DISSOCIABLE ROLES FOR THE ANTERIOR LATERAL MOTOR CORTEX IN ACTION EXECUTION AND WORKING MEMORY

The premotor cortex integrates past experiences with future motor plans to guide flexible behavior. Within this network, the anterior lateral motor cortex (ALM) is critical for memory-guided directional licking in mice. ALM exhibits preparatory activity and drives contralateral movements when stimulated optogenetically. However, single-neuron recordings reveal that ~50% of ALM neurons preferentially encode contralateral licks and the remainder are tuned to ipsilateral movements, suggesting functionally distinct subpopulations. To causally dissociate ALM’s roles in action execution and working memory, we developed a novel, open-source, directional action-updating task requiring mice to integrate previous trial outcome and action direction to update future choices. With training, mice use previous trial outcome and direction of licking to update future actions. Expert mice adopt an optimal strategy to solve the task by dynamically repeating rewarded actions and changing unrewarded actions. Using temporally precise optogenetic inhibition, we found that silencing ALM at the go cue selectively disrupts contralateral action execution, in line with ALM’s role in motor output.
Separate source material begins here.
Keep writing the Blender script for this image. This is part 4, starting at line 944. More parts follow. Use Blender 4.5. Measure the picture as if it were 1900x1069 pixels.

In contrast, inhibiting ALM during high working-memory epochs biases animals toward contralateral choice on subsequent trials, suggesting that ALM maintains ipsilateral working-memory signals. Preliminary single-cell two-photon calcium imaging data suggest partially distinct neuronal clusters engaged during action execution and working memory epochs. Together, our data confirm​ a role for ALM neurons in contralateral action execution and a novel role in ipsilateral working memory. Distinct neural populations might govern motor output and working memory, enabling flexible history-dependent action selection.